Friday, 16 September 2011

Has something just changed on facebook?

The quick answer is 'probably'. After all, they always seem to be tinkering with or tweaking something. ,

An interesting aspect of facebook and indeed, many digital products, is how regularly they're updated. Unlike a physical product, where a new model needs to be purchased to receive upgrades, a web based service or desktop based program, like Windows, can offer it's users perpetual improvements. These are generally free and take little or no effort from the user to implement, possibly being automatically installed without the user even noticing.

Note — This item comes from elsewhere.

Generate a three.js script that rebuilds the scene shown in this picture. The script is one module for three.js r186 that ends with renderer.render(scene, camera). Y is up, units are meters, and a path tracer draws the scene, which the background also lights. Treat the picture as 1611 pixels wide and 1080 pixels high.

Imagine you buy a second hand car. You wake up the next day and it's brand new. The next day it's a sports car. It hasn't cost you a penny and has taken no work, but your car just keeps getting better and better.

With products such as Windows, when a big overhaul is needed, a new model is released and then, there's a price. But with Social Media services such as facebook, they haven't as of yet, charged for new additions or indeed a new edition. The updates are just part of the service, which needs to stay up to date in order to stay relevant and ahead in the Social Media game.

Some of these updates, especially the big ones, receive a fanfare, press attention and often notify all users about the change. Security changes with facebook, for instance, usually draw a lot of comment, due to this particular subject always being a bone of contention and privacy as a whole, a constant consideration for the entire population of the internet.

But there are far more little tweeks that go by relatively unnoticed compared to the seismic shifts that everyone hears about. If you really do want to keep abreast of every little change, it's a difficult prospect, but a good place to start is the Facebook Blog.

I think one of these smaller changes may have just happened, but I'm not sure and can't find exact mention of it on the blog.

When a change is trumpeted, it's obviously easy to spot. But if it doesn't make the News, it could go by unnoticed, even by those such as me who work in Social Media. You might suspect it down the line, but chances are, you'll just think that's the way it's always been or not pay it a second thought.

Look at the 'like' link on facebook, next to 'comment' and 'share', which allows users to 'like' content posted by their friends and pages. It's far and away the most popular way of interacting with facebook and is an integral part of the experience.

How long has that been there? Since the beginning?

It's actually only been just over two years ago, yet it's difficult to imagine facebook without it.

This potential new change I've spotted isn't quite as far ranging, but for those of us who manage pages, it could be very useful. I'm fairly certain it hasn't been there forever, but if I'm wrong, please let me know. With so many different aspects to facebook, it can be difficult to keep track.

The change ties in rather nicely with my topic here for the past few weeks, namely the 'share' link. As mentioned above, 'share', 'comment' and 'like' appear underneath posts on facebook, allowing users to interact to them. If a page posted a video, photo or article, that content could be liked, commented on or shared by it's followers.

As discussed last week, share is possibly the most powerful in spreading that content beyond a page's follower-base, but there are problems.

The first is that if a user shares that video, photo or article, that's all they share. The accompanying comment by the page isn't shared, so any message given there is lost. We often recommend including a question or invitation to interact in this comment, which works with the first layer of followers who see the post in their newsfeeds. The second and further layers however, being follower's friends, their friends, and so on, only see what the shared post, without seeing the original comment.

I was going to look at how best to deal with this problem this week, but because of the change I've noticed, we'll leave it till next week. That change is important because it has solved the second, possibly even more crucial problem with share.

Quite simply, that problem was that a user could not share a text only status update by a page. I'm fairly sure I haven't imagined it, but until very recently only the 'comment' and 'like' links appeared under text only page status updates.

The 'share' link is now there.

Text has a far shorter download time than images, sounds and video, and is therefore the most accessible across the spectrum of internet speeds and devices around the world. This means it can reach the largest audience.

The lack of a share link was big limiter in realising that, but not any more. It's a small change, but one I'm very happy about and is undoubtedly good news for Pages.